Four years after the people of Kaya in Burkina Faso, migrated to the Bawku West District, Upper East Region, as a result of jihadists’ attacks on them, 100 of them have been registered and given refugee status to stay at Sapelliga.

The migrants including men, children and women who made the journey into Sapelliga are currently given a newly designated settlement by the Sapelliga chief, known as Sapelliga new town or Kadi.

Most of the refugees arrived at Sapelliga in 2019 after terrorist attacks forced them to flee for safety and for the past four years, more people from border communities in Burkina Faso have continued to move into Bawku West to seek refuge.

The most recent batch of refugees arrived on 21 April 2023 and were screened by NADMO and Immigration Service there.

James Agoogo, the Assemblyman for Sapelliga who spoke with the Ghana News Agency, said he was accommodating 81 of the fresh refugees while the old ones were housed at the new settlement that the community helped to build for the 316 refugees.

Agoogo said the refugees were sensitised on their movement, especially on violence and reasons why they had to comport themselves.

Though the new area seemed isolated and far from the main town, without many social amenities, such as a school, a health centre, and electricity, some of the refugees said it was an improvement from the past and were appreciative of the efforts.

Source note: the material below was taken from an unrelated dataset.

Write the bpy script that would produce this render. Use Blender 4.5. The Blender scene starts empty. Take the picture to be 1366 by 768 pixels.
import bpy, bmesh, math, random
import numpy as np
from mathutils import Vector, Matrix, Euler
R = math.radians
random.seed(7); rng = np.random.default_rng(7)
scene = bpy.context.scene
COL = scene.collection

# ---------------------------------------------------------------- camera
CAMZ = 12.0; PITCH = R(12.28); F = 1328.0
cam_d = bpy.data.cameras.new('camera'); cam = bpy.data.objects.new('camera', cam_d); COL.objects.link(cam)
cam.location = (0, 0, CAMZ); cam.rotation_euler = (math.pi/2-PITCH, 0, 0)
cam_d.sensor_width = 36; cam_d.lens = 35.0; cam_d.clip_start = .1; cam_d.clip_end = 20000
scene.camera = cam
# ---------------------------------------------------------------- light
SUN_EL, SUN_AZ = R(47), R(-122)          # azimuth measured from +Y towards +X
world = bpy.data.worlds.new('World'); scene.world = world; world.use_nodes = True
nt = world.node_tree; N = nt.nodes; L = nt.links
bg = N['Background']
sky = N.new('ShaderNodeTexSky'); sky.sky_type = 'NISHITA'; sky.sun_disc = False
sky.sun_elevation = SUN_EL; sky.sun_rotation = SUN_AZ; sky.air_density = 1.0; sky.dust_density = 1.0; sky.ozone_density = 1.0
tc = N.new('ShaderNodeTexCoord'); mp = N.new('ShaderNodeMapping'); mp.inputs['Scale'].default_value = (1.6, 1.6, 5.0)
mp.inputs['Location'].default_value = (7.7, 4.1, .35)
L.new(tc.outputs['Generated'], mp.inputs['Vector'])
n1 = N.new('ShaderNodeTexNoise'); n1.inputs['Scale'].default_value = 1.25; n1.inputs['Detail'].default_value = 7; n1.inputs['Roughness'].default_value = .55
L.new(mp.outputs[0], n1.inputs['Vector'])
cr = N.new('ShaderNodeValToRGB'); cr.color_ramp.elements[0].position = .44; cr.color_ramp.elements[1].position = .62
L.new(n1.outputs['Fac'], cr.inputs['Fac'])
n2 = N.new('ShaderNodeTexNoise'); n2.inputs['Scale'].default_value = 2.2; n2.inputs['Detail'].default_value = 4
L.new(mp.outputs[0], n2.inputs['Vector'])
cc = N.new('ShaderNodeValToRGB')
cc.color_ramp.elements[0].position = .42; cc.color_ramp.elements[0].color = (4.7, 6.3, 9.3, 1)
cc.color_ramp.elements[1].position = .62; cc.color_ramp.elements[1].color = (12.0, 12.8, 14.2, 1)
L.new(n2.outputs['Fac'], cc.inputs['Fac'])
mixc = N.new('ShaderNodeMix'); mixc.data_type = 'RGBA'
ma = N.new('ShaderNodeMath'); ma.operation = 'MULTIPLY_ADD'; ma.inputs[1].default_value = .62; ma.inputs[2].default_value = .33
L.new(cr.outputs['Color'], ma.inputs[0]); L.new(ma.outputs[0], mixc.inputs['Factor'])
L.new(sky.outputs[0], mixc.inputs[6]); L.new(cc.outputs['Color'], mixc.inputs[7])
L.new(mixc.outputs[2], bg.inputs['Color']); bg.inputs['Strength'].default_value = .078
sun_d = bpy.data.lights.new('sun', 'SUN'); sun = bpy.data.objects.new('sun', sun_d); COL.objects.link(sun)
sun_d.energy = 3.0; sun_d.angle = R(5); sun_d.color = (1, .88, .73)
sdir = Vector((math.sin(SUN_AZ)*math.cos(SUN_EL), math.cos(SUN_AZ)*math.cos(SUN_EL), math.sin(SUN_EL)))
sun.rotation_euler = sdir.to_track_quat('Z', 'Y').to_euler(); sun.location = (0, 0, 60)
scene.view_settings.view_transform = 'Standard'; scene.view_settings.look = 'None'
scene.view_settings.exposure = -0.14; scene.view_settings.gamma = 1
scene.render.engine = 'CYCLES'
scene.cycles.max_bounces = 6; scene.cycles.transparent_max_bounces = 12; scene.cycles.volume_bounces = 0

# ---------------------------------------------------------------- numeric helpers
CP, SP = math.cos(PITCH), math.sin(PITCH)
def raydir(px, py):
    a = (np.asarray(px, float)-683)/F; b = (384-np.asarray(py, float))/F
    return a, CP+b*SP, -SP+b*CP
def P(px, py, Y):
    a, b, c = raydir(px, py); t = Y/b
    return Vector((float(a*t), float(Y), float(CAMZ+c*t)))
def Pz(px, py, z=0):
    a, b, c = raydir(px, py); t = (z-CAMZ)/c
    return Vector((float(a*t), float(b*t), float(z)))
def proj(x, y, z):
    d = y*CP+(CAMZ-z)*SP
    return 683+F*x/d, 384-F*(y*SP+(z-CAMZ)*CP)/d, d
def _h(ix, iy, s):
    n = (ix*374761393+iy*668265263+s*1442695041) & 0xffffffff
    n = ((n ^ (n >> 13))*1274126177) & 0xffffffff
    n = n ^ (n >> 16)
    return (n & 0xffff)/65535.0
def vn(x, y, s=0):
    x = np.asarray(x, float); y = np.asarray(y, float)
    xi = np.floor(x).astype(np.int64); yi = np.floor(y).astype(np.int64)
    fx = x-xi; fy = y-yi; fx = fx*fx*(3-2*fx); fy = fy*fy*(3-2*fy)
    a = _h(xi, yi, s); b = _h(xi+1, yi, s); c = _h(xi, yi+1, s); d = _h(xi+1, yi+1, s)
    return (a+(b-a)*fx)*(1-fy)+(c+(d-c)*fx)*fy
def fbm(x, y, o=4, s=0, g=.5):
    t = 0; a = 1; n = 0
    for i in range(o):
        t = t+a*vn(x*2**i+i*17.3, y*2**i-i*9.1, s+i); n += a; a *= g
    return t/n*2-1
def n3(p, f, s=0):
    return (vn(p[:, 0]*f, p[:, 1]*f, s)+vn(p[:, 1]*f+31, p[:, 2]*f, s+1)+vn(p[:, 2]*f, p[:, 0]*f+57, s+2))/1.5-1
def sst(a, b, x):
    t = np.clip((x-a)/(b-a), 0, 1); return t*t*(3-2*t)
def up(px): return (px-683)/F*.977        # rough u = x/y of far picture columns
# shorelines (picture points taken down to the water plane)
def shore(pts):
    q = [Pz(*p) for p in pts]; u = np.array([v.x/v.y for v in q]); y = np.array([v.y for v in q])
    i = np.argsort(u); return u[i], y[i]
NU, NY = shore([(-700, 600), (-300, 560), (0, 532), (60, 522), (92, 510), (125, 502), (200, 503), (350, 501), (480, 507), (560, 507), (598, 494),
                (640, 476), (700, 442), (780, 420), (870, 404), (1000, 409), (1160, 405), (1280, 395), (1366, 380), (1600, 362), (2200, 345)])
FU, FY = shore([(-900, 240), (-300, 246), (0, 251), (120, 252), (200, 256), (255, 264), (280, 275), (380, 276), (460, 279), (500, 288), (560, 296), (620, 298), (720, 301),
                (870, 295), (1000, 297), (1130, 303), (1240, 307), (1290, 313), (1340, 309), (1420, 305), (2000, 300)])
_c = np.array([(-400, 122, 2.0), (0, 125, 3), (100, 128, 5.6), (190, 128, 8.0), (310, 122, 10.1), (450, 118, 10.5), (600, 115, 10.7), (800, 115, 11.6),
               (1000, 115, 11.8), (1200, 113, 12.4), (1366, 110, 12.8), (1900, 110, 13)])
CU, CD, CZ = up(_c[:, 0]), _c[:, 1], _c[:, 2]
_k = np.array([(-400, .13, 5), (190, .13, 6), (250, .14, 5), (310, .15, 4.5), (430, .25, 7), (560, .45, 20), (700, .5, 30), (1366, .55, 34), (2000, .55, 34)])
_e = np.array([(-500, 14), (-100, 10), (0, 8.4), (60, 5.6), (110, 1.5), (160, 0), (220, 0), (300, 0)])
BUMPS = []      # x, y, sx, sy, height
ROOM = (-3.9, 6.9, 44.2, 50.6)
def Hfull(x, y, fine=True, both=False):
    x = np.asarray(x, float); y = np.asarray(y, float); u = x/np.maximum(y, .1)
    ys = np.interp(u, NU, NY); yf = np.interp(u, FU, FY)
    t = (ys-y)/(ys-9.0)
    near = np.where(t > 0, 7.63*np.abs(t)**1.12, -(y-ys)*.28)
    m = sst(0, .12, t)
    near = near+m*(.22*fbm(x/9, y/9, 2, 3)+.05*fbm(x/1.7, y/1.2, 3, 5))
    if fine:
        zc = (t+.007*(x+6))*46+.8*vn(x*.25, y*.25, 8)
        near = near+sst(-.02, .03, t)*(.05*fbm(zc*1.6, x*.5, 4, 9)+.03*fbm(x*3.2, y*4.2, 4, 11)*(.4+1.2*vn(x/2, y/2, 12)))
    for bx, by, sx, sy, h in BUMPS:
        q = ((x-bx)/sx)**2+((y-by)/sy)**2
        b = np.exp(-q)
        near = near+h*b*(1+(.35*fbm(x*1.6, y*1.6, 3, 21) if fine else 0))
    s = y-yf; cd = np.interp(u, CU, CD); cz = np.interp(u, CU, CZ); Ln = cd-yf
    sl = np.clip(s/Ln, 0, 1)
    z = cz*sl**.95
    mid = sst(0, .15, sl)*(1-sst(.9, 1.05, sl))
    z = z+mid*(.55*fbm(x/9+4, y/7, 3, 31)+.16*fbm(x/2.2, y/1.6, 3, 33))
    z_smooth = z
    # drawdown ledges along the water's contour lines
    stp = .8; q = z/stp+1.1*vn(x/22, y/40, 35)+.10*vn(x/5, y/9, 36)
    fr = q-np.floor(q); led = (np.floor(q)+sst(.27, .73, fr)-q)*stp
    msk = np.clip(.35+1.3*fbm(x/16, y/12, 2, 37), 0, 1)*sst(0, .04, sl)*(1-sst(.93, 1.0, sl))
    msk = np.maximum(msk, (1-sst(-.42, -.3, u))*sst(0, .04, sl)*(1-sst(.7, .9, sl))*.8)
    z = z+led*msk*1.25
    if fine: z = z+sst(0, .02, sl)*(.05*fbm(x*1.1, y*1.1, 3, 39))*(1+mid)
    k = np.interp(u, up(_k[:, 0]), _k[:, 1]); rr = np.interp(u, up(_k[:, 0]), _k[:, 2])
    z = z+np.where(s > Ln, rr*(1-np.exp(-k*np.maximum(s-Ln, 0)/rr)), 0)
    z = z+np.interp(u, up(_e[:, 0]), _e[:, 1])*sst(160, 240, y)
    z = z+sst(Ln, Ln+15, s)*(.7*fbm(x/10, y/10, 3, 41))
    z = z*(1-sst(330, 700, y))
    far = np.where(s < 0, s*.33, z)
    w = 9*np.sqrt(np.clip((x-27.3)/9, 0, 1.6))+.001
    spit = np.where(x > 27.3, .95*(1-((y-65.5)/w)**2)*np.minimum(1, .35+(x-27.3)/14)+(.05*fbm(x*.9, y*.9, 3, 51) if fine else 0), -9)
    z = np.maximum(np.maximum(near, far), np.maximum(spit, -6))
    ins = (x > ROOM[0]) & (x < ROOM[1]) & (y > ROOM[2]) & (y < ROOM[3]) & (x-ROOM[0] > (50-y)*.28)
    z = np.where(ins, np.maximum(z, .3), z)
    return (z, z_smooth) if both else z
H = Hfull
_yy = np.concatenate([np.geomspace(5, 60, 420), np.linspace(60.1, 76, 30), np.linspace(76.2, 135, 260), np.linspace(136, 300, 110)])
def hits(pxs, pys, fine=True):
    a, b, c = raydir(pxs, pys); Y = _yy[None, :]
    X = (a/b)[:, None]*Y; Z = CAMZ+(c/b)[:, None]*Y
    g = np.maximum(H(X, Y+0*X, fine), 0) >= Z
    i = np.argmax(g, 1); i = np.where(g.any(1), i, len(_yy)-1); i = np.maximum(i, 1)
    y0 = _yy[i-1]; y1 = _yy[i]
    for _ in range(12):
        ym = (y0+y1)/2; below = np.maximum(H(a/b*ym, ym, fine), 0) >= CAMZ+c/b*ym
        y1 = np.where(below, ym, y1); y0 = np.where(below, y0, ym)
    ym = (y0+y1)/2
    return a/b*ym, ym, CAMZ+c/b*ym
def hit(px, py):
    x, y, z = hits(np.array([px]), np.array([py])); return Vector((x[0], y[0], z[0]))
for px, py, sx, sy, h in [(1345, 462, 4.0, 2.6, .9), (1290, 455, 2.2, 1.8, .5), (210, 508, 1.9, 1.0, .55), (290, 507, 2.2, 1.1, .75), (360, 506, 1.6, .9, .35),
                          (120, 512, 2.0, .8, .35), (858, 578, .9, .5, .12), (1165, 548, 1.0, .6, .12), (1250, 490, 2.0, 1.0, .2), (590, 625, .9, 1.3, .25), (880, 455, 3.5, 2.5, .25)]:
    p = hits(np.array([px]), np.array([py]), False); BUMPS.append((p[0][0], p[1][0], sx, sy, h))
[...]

Madi Zabre, a refugee, and leader at the settlement who was there with his family, expressed gratitude on behalf of the people to the government and the district for the support given them so far, especially food, clothing, temporal toilet structures and boreholes installed by UNICEF.

Meanwhile the majority of the over 4,000 migrants who made it to the district especially Sapelliga, Binduri, Zoago, Bugri, Zabre, Kansoogo, Widnaba, Googo and Zebilla at the peak of the terrorist attacks, recently moved back to their homes in Burkina Faso.

The district chief executive, Alhaji Isahaku Tahiru, who spoke in an interview with the GNA at Sapelliga, said: “Once their homes were not attacked and vandalized but out of fear they have come here, they could still go back if they feel it is necessary even though some have decided that they will not return because of the precarious situation there “.

“Our challenge and that of the security personnel was the overwhelming movement of the people which made it difficult to control them but the security took control to curtail movements and improve the situation, to ensure they were not allowing the very reason the refugees were leaving their country, to give way for further attacks from the Jihadists.”